- **WORK TO COMPLETE**
Take the lines from the top down to and including the one with "cloud('faintest tiny pink" and repeat them exactly. Omit images.

- **GIVEN DATA**

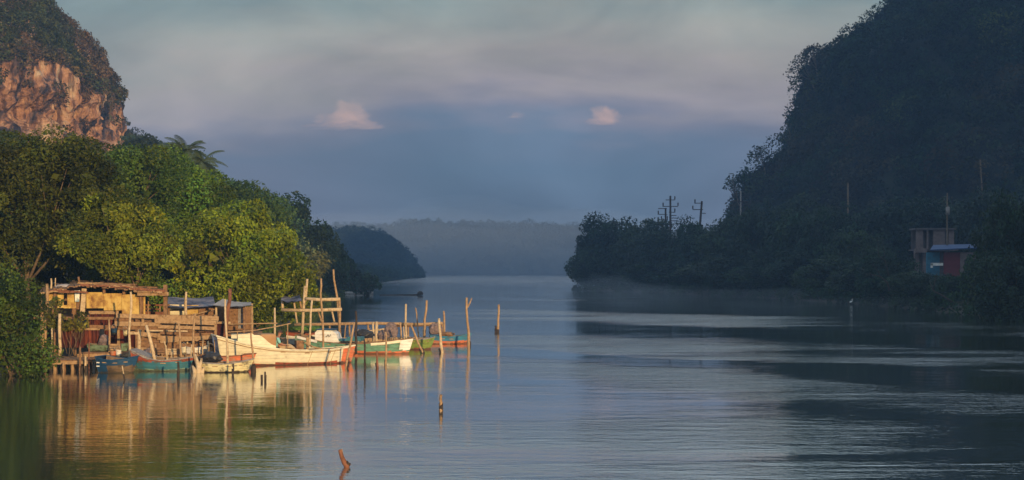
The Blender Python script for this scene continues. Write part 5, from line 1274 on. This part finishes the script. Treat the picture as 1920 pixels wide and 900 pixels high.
# ------------------------------------------------------------------ clouds
def vapour(name, col, dens, aniso=0.0):
    m_, t, b, o_ = newmat(name); t.nodes.remove(b); v = t.nodes.new('ShaderNodeVolumePrincipled'); v.inputs['Color'].default_value = (*col, 1)
    v.inputs['Density'].default_value = dens; v.inputs['Anisotropy'].default_value = aniso; t.links.new(v.outputs[0], o_.inputs['Volume']); return m_
def cloud(label, lobes, D, seed, dens):
    bm = bmesh.new(); k = D / F; mt = vapour('cloud_vapour', (1, .74, .68), dens, -.4)
    for n_, (px, py, rx, rz) in enumerate(lobes):
        r_ = bmesh.ops.create_icosphere(bm, subdivisions=5, radius=1); c0 = P(px, py, D)
        for vv in r_['verts']:
            c = vv.co.copy(); q = Vector((seed * 3.1 + n_, 0, 0)); d = 1 + .45 * noise.noise(c * 1.5 + q) + .35 * noise.noise(c * 3.3 + q) + .2 * noise.noise(c * 7 + q)
            z = c.z * d; z = z if z > 0 else z * .5
            vv.co = c0 + Vector((c.x * rx * k * d, c.y * rx * .7 * k * d + n_ * rx * k * 1.6, z * rz * k))
    me = bpy.data.meshes.new('cloud'); bm.to_mesh(me); bm.free(); me.materials.append(mt)
    o = bpy.data.objects.new('cloud', me); COL.objects.link(o); tag(o, label, 'cloud', 'small pink clouds above the blue bank')
    c = P(lobes[0][0], lobes[0][1], D); me.transform(Matrix.Translation(-c)); o.location = c; return o
cloud('largest pink cloud, long and sloping, left of the middle of the sky', [(655, 216, 34, 30), (636, 219, 46, 20), (610, 221, 52, 10), (672, 221, 34, 10)], 3500, 3, .0048)
cloud('compact pink puff of cloud right of the middle of the sky', [(1127, 217, 20, 21), (1143, 217, 21, 19), (1135, 220, 30, 9)], 3500, 8, .011)
cloud('faintest tiny pink cloud in the middle of the sky', [(970, 217, 12, 7), (962, 218, 14, 3)], 3500, 14, .006)

# ------------------------------------------------------------------ mist on the water by the right bank
def mist(px, py, w, dpt, h, dens, seed):
    D = DW(py); bm = bmesh.new(); bmesh.ops.create_icosphere(bm, subdivisions=5, radius=1)
    for v_ in bm.verts:
        c = v_.co; d = 1 + .35 * noise.noise(c * 1.8 + Vector((seed, 0, 0))) + .2 * noise.noise(c * 4 + Vector((seed, 0, 0)))
        v_.co = Vector((c.x * w / 2 * d, c.y * dpt / 2 * d, max(c.z, 0) * h * d + .03))
    me = bpy.data.meshes.new('mist'); bm.to_mesh(me); bm.free(); me.materials.append(vapour('mist_vapour', (.75, .86, 1), dens))
    o = bpy.data.objects.new('mist', me); COL.objects.link(o); o.location = (xpx(px, D), D, 0); struct(o, 'stuff')
mist(880, 517.3, 420, 170, 42, .0030, 7)
mist(1140, 552, 24, 60, 2.8, .003, 1); mist(1330, 564, 34, 50, 1.8, .002, 2); mist(1600, 582, 30, 34, 1.2, .0014, 3)

# ------------------------------------------------------------------ haze
hz, t, b, o_ = newmat('haze_air'); t.nodes.remove(b)
v = t.nodes.new('ShaderNodeVolumePrincipled'); v.inputs['Color'].default_value = (.22, .40, .70, 1); v.inputs['Density'].default_value = .00074; v.inputs['Anisotropy'].default_value = .1
t.links.new(v.outputs[0], o_.inputs['Volume'])
m = MB(); m.box((0, 505, 75.5), (3060, 1850, 160)); o = m.build('haze', hz); struct(o, 'stuff')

- **ANSWER FOR THE TASK**
The Blender Python script for this scene continues. Write part 5, from line 1274 on. This part finishes the script. Treat the picture as 1920 pixels wide and 900 pixels high.
# ------------------------------------------------------------------ clouds
def vapour(name, col, dens, aniso=0.0):
    m_, t, b, o_ = newmat(name); t.nodes.remove(b); v = t.nodes.new('ShaderNodeVolumePrincipled'); v.inputs['Color'].default_value = (*col, 1)
    v.inputs['Density'].default_value = dens; v.inputs['Anisotropy'].default_value = aniso; t.links.new(v.outputs[0], o_.inputs['Volume']); return m_
def cloud(label, lobes, D, seed, dens):
    bm = bmesh.new(); k = D / F; mt = vapour('cloud_vapour', (1, .74, .68), dens, -.4)
    for n_, (px, py, rx, rz) in enumerate(lobes):
        r_ = bmesh.ops.create_icosphere(bm, subdivisions=5, radius=1); c0 = P(px, py, D)
        for vv in r_['verts']:
            c = vv.co.copy(); q = Vector((seed * 3.1 + n_, 0, 0)); d = 1 + .45 * noise.noise(c * 1.5 + q) + .35 * noise.noise(c * 3.3 + q) + .2 * noise.noise(c * 7 + q)
            z = c.z * d; z = z if z > 0 else z * .5
            vv.co = c0 + Vector((c.x * rx * k * d, c.y * rx * .7 * k * d + n_ * rx * k * 1.6, z * rz * k))
    me = bpy.data.meshes.new('cloud'); bm.to_mesh(me); bm.free(); me.materials.append(mt)
    o = bpy.data.objects.new('cloud', me); COL.objects.link(o); tag(o, label, 'cloud', 'small pink clouds above the blue bank')
    c = P(lobes[0][0], lobes[0][1], D); me.transform(Matrix.Translation(-c)); o.location = c; return o
cloud('largest pink cloud, long and sloping, left of the middle of the sky', [(655, 216, 34, 30), (636, 219, 46, 20), (610, 221, 52, 10), (672, 221, 34, 10)], 3500, 3, .0048)
cloud('compact pink puff of cloud right of the middle of the sky', [(1127, 217, 20, 21), (1143, 217, 21, 19), (1135, 220, 30, 9)], 3500, 8, .011)
cloud('faintest tiny pink cloud in the middle of the sky', [(970, 217, 12, 7), (962, 218, 14, 3)], 3500, 14, .006)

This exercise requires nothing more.